What this task involves:
Exactly the lines from the start of the data through the line containing "None, None, kind='structure')" should be output, with both ends kept and nothing added.
==========
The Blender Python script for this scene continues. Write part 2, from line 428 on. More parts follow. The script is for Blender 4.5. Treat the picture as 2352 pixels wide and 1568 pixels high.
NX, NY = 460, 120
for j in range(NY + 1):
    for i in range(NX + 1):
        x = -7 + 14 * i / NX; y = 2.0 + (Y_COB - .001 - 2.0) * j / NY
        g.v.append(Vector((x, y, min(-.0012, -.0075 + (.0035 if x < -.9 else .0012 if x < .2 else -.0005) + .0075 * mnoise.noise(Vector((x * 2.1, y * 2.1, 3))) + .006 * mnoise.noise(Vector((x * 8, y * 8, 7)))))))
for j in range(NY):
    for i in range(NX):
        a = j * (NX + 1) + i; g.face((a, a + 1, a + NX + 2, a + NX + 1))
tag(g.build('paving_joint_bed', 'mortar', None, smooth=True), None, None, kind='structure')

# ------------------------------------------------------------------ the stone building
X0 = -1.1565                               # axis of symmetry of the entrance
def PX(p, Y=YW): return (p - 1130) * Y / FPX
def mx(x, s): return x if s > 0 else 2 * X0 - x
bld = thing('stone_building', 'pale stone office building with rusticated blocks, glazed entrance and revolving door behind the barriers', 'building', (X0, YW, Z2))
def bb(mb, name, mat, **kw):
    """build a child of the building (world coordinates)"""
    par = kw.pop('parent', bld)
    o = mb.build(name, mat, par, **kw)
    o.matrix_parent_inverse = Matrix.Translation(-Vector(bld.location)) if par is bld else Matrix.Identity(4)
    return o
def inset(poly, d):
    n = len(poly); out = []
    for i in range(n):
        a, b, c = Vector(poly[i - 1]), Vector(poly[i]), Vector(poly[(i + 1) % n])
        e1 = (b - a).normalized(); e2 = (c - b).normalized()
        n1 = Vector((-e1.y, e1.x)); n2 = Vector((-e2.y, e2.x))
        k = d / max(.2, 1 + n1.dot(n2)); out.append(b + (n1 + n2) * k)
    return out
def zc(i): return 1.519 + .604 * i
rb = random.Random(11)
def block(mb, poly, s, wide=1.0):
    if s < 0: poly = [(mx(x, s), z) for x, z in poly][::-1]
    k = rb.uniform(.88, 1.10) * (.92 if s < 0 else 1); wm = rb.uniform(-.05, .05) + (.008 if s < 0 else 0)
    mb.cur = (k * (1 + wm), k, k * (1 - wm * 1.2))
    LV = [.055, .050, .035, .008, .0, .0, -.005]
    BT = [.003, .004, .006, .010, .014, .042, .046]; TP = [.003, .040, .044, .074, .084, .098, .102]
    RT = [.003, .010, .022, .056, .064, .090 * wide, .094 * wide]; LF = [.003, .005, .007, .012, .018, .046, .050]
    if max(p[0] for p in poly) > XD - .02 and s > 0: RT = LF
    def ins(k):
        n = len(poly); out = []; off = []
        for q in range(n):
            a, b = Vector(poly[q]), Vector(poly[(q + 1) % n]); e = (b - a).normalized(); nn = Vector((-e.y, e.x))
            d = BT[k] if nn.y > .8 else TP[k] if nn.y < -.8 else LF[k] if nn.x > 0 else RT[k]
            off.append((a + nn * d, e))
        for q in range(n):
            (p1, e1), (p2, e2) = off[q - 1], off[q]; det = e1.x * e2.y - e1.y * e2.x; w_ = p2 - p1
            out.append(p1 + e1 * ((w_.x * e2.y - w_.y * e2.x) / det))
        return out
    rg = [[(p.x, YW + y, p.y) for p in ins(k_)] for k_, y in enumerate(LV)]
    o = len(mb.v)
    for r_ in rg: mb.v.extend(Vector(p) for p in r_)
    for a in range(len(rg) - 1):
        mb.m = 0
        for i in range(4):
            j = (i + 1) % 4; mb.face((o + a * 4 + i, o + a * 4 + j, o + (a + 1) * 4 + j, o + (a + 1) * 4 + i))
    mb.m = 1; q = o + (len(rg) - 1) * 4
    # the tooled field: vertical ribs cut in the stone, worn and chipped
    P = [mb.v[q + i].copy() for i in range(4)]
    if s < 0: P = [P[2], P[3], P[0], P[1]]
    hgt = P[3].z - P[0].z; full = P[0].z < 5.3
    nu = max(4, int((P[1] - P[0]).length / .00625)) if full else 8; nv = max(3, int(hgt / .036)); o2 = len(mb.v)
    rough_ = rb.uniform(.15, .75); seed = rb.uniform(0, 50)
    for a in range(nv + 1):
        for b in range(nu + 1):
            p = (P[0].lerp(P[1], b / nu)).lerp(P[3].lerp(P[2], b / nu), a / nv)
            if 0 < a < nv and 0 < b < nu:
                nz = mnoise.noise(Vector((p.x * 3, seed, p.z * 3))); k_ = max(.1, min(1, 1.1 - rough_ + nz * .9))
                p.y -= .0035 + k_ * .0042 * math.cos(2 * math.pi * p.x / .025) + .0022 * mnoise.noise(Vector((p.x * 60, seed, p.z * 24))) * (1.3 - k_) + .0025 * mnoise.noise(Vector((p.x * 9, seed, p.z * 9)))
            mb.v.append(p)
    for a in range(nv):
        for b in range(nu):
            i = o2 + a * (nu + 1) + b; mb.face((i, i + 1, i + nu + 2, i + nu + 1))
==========
Correct result:
The Blender Python script for this scene continues. Write part 2, from line 428 on. More parts follow. The script is for Blender 4.5. Treat the picture as 2352 pixels wide and 1568 pixels high.
NX, NY = 460, 120
for j in range(NY + 1):
    for i in range(NX + 1):
        x = -7 + 14 * i / NX; y = 2.0 + (Y_COB - .001 - 2.0) * j / NY
        g.v.append(Vector((x, y, min(-.0012, -.0075 + (.0035 if x < -.9 else .0012 if x < .2 else -.0005) + .0075 * mnoise.noise(Vector((x * 2.1, y * 2.1, 3))) + .006 * mnoise.noise(Vector((x * 8, y * 8, 7)))))))
for j in range(NY):
    for i in range(NX):
        a = j * (NX + 1) + i; g.face((a, a + 1, a + NX + 2, a + NX + 1))
tag(g.build('paving_joint_bed', 'mortar', None, smooth=True), None, None, kind='structure')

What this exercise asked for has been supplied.